In other words, “Ye Dil Maange More” was such a rousing success that it spawned years worth of TV ads and was also appropriated for the title of a 2004 Anant Mahadevan film, which coincidentally also starred Shahid Kapoor.

It’s continuing life in public memory, though, owes much to the legacy of Captain Vikram Batra. In an interview to Mid Day in 2009, the late soldier’s father, G.L. Batra, recalled how he had “always asked for more” to the point that the slogan became his “call sign”.

Capt. Batra’s commanding officer during the war, Colonel Y.K. Joshi, echoed his father’s sentiments to Mid Day, stating that Capt. Batra was swiftly rechristened as the Lion of Kargil, and later as Shershaah, a title that Pakistan also used to refer to him during the war.

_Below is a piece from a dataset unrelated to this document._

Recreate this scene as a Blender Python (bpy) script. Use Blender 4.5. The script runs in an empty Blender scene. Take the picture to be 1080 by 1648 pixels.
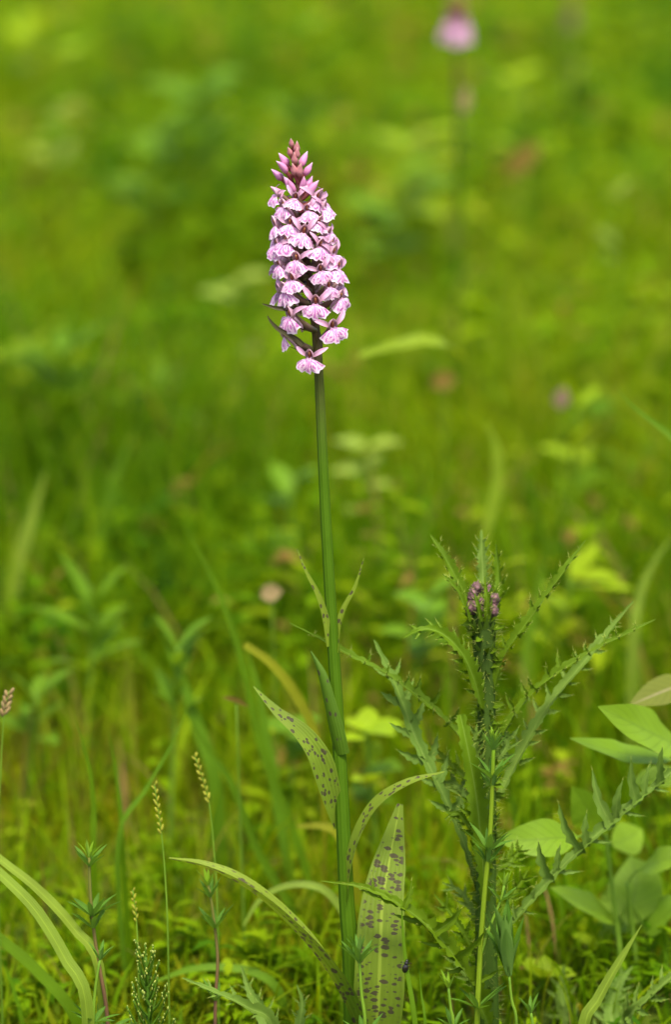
import bpy, bmesh, math, random
import numpy as np
from mathutils import Vector, Matrix, Quaternion

random.seed(7)
RNG = np.random.default_rng(11)
SC = bpy.context.scene
COL = SC.collection
PI = math.pi
R = math.radians

# ------------------------------------------------------------------ camera
PITCH = R(14.0)
DIST = 1.40
HFOV = R(20.0)                        # vertical field of view
AIM_Z = 0.300
CAM = Vector((0.0, -DIST * math.cos(PITCH), AIM_Z + DIST * math.sin(PITCH)))
cd = bpy.data.cameras.new('camera')
cam = bpy.data.objects.new('camera', cd)
COL.objects.link(cam)
cam.location = CAM
cam.rotation_euler = (PI / 2 - PITCH, 0, 0)
cd.sensor_fit = 'VERTICAL'
cd.sensor_height = 36.0
cd.lens = 18.0 / math.tan(HFOV / 2)
cd.clip_start = 0.02
cd.clip_end = 2000.0
cd.dof.use_dof = True
cd.dof.focus_distance = DIST - 0.012
cd.dof.aperture_fstop = 4.4
cd.dof.aperture_blades = 9
SC.camera = cam

# ------------------------------------------------------------------ world, sun, exposure
SUN_EL, SUN_AZ = R(68.0), R(166.0)      # azimuth clockwise from +Y: behind the camera, to its right
w = bpy.data.worlds.new('World')
SC.world = w
w.use_nodes = True
wn = w.node_tree.nodes
sky = wn.new('ShaderNodeTexSky')
sky.sky_type = 'NISHITA'
sky.sun_disc = False
sky.sun_elevation = SUN_EL
sky.sun_rotation = SUN_AZ
sky.air_density = 1.0
sky.dust_density = 4.0
sky.ozone_density = 1.0
w.node_tree.links.new(sky.outputs[0], wn['Background'].inputs[0])
wn['Background'].inputs[1].default_value = 0.13
sl = bpy.data.lights.new('sun', 'SUN')
sun = bpy.data.objects.new('sun', sl)
COL.objects.link(sun)
sl.energy = 2.2
sl.angle = R(15.0)
sl.color = (1.0, 0.94, 0.80)
sdir = Vector((math.sin(SUN_AZ) * math.cos(SUN_EL), math.cos(SUN_AZ) * math.cos(SUN_EL), math.sin(SUN_EL)))
sun.rotation_euler = sdir.to_track_quat('Z', 'Y').to_euler()
sun.location = (0, 0, 5)
SC.view_settings.view_transform = 'Standard'
SC.view_settings.look = 'None'
SC.view_settings.gamma = 1.0
SC.view_settings.use_curve_mapping = False
SC.view_settings.exposure = 1.56
SC.cycles.max_bounces = 8
SC.cycles.diffuse_bounces = 4
SC.cycles.transmission_bounces = 6
SC.cycles.use_denoising = True

# ------------------------------------------------------------------ helpers
FPX = 824.0 / math.tan(HFOV / 2)
FWD = Vector((0, math.cos(PITCH), -math.sin(PITCH)))
UPV = Vector((0, math.sin(PITCH), math.cos(PITCH)))
TOCAM = Vector((0, -1, 0.25)).normalized()
ZUP = Vector((0, 0, 1))


def at(px, py, Y=0.0):
    """the place that stands at depth Y and is seen at a point of the photograph; the plants lean back a little with height"""
    Y = Y + 0.050 * (824 - py) / 824
    d = FWD + Vector((1, 0, 0)) * ((px - 540) / FPX) + UPV * ((824 - py) / FPX)
    return CAM + d * ((Y - CAM.y) / d.y)


def gz(x, y):
    """height of the ground"""
    return 0.010 * math.sin(3.1 * x + 1.3) * math.cos(2.3 * y) + 0.006 * math.sin(9 * x + 4 * y) - 0.004


def pts_at(L, Y=0.0):
    return [at(p[0], p[1], p[2] if len(p) > 2 else Y) for p in L]


def spline(P, n):
    """Catmull-Rom through P, n+1 points evenly spread by length"""
    P = [Vector(p) for p in P]
    if len(P) == 2:
        return [P[0].lerp(P[1], i / n) for i in range(n + 1)]
    Q = [P[0] * 2 - P[1]] + P + [P[-1] * 2 - P[-2]]
    D = []
    for i in range(1, len(Q) - 2):
        a, b, c, d = Q[i - 1:i + 3]
        for k in range(12):
            t = k / 12
            D.append(0.5 * ((2 * b) + (c - a) * t + (2 * a - 5 * b + 4 * c - d) * t * t + (3 * b - a - 3 * c + d) * t ** 3))
    D.append(P[-1])
    s = [0.0]
    for i in range(1, len(D)):
        s.append(s[-1] + (D[i] - D[i - 1]).length)
    out, j = [], 0
    for i in range(n + 1):
        x = s[-1] * i / n
        while j < len(s) - 2 and s[j + 1] < x:
            j += 1
        k = (x - s[j]) / max(1e-9, s[j + 1] - s[j])
        out.append(D[j].lerp(D[j + 1], min(1, max(0, k))))
    return out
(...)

Barkha Dutt had interviewed Capt. Batra for NDTV days before his death as part of her Kargil War reporting. Batra reiterated the slogan during the interview, and thus turned it into a “national motto”, said Dutt in a tweet remembering the experience.

Over the years, Capt. Vikram Batra’s twin, Vishal, through media interviews and literature, has played a major role in keeping alive the memory of his brother, years after the braveheart was killed in action, while attempting to save the life of a fellow soldier. And every time Captain Batra is remembered, ‘Yeh Dil Maange More’ finds renewed life in the country’s collective memory, ensuring that even generations who may not have seen the original ad, are familiar with the slogan.

In the run-up to the release of a biopic on Capt. Batra, Shershaah, in August this year, the bond between the Pepsi slogan and Capt. Batra turned a full circle, as the soft drink brand released a short film paying tribute to the fallen soldier.